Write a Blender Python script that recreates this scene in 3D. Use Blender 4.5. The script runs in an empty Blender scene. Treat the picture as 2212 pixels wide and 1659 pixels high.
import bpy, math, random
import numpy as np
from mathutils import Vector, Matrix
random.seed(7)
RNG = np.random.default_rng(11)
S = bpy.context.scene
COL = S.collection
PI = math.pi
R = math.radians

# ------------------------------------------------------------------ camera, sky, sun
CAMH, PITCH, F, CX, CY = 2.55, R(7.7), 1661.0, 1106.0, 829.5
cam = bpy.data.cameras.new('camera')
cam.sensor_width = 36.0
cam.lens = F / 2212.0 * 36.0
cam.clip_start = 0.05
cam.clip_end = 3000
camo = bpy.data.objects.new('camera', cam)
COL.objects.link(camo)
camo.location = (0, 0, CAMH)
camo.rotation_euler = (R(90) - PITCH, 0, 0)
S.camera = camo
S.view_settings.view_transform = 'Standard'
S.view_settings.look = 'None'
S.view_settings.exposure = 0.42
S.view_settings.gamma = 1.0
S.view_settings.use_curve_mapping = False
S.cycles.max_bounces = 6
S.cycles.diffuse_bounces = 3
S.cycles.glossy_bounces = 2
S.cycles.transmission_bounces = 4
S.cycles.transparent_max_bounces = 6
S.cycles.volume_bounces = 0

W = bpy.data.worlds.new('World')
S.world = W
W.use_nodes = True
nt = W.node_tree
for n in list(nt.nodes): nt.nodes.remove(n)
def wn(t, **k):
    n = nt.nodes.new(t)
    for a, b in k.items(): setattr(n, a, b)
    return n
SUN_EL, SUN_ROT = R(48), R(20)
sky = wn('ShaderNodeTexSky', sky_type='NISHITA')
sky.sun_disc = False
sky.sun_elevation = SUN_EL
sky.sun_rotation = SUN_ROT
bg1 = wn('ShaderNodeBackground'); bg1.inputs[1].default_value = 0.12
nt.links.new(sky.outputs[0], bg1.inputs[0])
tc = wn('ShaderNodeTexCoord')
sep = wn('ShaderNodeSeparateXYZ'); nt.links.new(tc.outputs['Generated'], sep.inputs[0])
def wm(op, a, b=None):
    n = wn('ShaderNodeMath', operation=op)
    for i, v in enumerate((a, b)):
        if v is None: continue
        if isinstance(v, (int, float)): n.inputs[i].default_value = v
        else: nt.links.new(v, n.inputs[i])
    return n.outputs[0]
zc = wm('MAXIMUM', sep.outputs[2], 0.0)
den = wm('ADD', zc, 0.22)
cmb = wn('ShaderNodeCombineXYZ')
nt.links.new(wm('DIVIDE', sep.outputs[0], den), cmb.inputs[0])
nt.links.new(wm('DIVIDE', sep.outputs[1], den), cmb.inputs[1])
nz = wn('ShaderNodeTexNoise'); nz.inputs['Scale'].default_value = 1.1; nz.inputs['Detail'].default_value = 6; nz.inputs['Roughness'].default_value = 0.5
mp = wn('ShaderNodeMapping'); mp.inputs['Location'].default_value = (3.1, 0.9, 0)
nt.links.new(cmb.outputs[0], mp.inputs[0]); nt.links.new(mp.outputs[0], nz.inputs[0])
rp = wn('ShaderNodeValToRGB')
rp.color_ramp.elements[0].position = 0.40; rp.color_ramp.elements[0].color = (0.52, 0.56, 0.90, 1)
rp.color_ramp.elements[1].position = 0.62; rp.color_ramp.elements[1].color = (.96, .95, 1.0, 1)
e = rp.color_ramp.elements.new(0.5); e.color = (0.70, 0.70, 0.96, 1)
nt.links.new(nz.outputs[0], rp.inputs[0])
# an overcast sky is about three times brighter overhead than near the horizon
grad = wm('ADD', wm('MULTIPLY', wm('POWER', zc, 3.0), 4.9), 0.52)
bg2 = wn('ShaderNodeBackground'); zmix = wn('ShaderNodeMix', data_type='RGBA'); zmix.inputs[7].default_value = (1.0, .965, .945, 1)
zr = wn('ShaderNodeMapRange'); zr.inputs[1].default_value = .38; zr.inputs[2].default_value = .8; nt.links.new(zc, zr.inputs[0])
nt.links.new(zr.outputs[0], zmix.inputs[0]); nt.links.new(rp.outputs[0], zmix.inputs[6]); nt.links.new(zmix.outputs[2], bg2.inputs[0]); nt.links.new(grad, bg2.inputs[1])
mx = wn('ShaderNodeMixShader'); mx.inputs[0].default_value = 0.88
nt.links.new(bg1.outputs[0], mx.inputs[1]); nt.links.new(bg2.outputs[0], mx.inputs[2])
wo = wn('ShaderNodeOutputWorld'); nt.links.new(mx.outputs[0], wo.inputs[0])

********

**SET EXERCISE**. Reproduce only the lines from the top of the material through the one bearing "R = math.radians", each exactly as it stands.

**COMPLETE RESPONSE**.
Write a Blender Python script that recreates this scene in 3D. Use Blender 4.5. The script runs in an empty Blender scene. Treat the picture as 2212 pixels wide and 1659 pixels high.
import bpy, math, random
import numpy as np
from mathutils import Vector, Matrix
random.seed(7)
RNG = np.random.default_rng(11)
S = bpy.context.scene
COL = S.collection
PI = math.pi
R = math.radians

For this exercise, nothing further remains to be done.